Kiyoshi Harada

 

A Lei nº 14.230, de 25-10-2021, que introduziu várias alterações na lei de improbidade administrativa, Lei nº 8.429, de 2 de junho de 1992, além das maldades introduzidas que foram objetos de nossos comentários no artigo intitulado “Uma significativa piorada na lei de improbidade administrativa”1, trouxe dúvidas quanto à interpretação do art. 13, na nova redação conferida que condiciona a posse e o exercício de agente público à declaração do imposto de renda, e que tenha sido apresentada à Secretaria Especial da Receita Federal.

A redação original desse artigo 13 exigia tão só a declaração de bens, conforme transcrição abaixo:

 

Art. 13. A posse e o exercício de agente público ficam condicionados à apresentação de declaração dos bens e valores que compõem o seu patrimônio privado, a fim de ser arquivada no serviço de pessoal competente.

§ 1° A declaração compreenderá imóveis, móveis, semoventes, dinheiro, títulos, ações, e qualquer outra espécie de bens e valores patrimoniais, localizado no País ou no exterior, e, quando for o caso, abrangerá os bens e valores patrimoniais do cônjuge ou companheiro, dos filhos e de outras pessoas que vivam sob a dependência econômica do declarante, excluídos apenas os objetos e utensílios de uso doméstico.

§ 2º A declaração de bens será anualmente atualizada e na data em que o agente público deixar o exercício do mandato, cargo, emprego ou função.

§ 3º Será punido com a pena de demissão, a bem do serviço público, sem prejuízo de outras sanções cabíveis, o agente público que se recusar a prestar declaração dos bens, dentro do prazo determinado, ou que a prestar falsa.

§ 4º O declarante, a seu critério, poderá entregar cópia da declaração anual de bens apresentada à Delegacia da Receita Federal na conformidade da legislação do Imposto sobre a Renda e proventos de qualquer natureza, com as necessárias atualizações, para suprir a exigência contida no caput e no § 2° deste artigo.”

Conforme se depreende do caput do art. 13, o documento a ser entregue no ato da posse era apenas a declaração de bens. A cópia da declaração do Imposto de Renda era mera faculdade do declarante, conforme prescrito no § 4º.

A nova lei alterou a redação daquele art. 13 para os seguintes termos:

 

Art. 13. A posse e o exercício de agente público ficam condicionados à apresentação de declaração de imposto de renda e proventos de qualquer natureza, que tenha sido apresentada à Secretaria Especial da Receita Federal do Brasil, a fim de ser arquivada no serviço de pessoal competente.

§ 1º (Revogado).

§ 2º A declaração de bens a que se refere o caput deste artigo será atualizada anualmente e na data em que o agente público deixar o exercício do mandato, do cargo, do emprego ou da função.  

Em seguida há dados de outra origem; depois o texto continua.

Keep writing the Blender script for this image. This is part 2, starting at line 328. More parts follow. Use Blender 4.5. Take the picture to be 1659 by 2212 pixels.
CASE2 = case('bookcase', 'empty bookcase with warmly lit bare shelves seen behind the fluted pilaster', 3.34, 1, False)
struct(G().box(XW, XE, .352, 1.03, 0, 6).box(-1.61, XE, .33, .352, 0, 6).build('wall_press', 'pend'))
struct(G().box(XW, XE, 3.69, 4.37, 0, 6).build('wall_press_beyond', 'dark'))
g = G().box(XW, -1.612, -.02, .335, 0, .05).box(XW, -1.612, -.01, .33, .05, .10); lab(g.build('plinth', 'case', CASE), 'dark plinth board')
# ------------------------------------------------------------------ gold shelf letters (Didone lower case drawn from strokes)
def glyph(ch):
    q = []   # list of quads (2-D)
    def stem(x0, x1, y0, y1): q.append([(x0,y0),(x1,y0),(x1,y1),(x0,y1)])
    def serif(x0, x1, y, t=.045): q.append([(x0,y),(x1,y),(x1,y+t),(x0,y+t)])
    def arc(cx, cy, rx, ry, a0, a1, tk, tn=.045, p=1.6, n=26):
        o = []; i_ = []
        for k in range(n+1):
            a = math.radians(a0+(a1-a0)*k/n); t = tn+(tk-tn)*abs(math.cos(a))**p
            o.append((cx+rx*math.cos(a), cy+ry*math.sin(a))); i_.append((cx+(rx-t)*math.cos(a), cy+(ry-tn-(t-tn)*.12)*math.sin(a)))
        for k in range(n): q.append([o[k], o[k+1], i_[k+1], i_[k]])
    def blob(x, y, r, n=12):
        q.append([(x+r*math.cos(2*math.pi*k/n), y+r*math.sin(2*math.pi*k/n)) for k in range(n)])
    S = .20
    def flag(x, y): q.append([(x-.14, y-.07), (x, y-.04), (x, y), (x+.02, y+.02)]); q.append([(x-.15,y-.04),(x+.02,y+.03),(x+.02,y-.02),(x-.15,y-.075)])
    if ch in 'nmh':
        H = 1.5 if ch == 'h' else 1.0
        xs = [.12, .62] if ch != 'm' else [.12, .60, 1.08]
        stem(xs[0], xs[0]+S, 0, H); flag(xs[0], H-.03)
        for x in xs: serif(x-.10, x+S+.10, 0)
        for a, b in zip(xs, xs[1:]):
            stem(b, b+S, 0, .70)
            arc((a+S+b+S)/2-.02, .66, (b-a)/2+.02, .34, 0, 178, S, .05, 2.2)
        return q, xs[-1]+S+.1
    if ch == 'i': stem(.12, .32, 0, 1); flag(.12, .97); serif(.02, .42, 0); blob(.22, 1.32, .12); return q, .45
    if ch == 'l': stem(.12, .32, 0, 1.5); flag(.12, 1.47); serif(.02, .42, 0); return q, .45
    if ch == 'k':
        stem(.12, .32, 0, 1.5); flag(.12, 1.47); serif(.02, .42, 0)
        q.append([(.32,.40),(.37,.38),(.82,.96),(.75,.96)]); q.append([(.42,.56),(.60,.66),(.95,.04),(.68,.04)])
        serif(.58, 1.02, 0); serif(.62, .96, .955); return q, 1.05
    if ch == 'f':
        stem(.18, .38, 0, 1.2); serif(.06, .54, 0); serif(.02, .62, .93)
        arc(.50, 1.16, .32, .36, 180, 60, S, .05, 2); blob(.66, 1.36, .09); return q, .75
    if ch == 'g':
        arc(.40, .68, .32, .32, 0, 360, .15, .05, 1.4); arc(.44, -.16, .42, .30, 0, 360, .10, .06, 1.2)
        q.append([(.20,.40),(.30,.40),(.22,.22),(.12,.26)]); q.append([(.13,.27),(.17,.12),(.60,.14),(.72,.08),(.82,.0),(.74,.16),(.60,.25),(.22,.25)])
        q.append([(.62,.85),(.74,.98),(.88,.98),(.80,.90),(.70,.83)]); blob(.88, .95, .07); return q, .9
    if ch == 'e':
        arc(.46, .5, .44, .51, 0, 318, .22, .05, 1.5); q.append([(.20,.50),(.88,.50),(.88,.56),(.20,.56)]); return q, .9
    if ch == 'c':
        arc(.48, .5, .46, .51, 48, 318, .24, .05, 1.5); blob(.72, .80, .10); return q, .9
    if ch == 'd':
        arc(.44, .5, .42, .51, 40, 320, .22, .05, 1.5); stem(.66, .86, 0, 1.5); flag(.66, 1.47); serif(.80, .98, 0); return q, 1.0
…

§ 3º Será apenado com a pena de demissão, sem prejuízo de outras sanções cabíveis, o agente público que se recusar a prestar a declaração dos bens a que se refere o caput deste artigo dentro do prazo determinado ou que prestar declaração falsa.   

§ 4º (Revogado)

 

A diferença de redação é clara. Confrontado o caput do art. 13 na redação original com a conferida pela Lei nº 14.230/2021 verifica-se claramente a substituição da declaração de bens pela declaração de imposto de renda, onde consta a relação de bens.

Contudo, o § 2º cometeu a impropriedade de manter a relação original desse parágrafo referindo-se a “declaração de bens a que se refere o caput”.

Ora, o caput daquele art. 13 não se refere a declaração de bens, como fazia a redação antiga, mas, à “declaração de imposto de renda e proventos de qualquer natureza” onde consta, entre outros dados, a relação de bens. É coisa diversa!

Mas, impõe-se uma inerpretação sistemática, e não isolada daquele § 2º. A revogação do § 1º (enumeração dos bens e direitos a serem declarados), bem como, do § 4º (faculdade de substituir a declaração de bens com cópia da declaração do imposto de renda) não deixa margem de dúvida que se trata da cópia da declaração do imposto de renda.

O dúbio legislador expõe à curiosidade da população em geral os dados íntimos do agente público, sem qualquer proveito para a administração, na contramão da LGPD. A declaração de bens do agente público no ato da posse e quando for deixar o cargo, emprego ou função, como estava na redação original do art. 13 era suficiente para detectar eventuais indícios de enriquecimento lícito, sem expor os dados íntimos do agente público, seu cônjuge e filhos.

Muito embora esses dados estejam sob a proteção do sigilo, a duplicação dos órgãos públicos detentores da declaração do imposto de renda aumenta, desnecessariamente, o perigo de seu vazamento.

 

SP, 17-1-2022.

 

 

1 Revista Síntese de direito administratvo, nº 142, dez / 2021 p.9-14.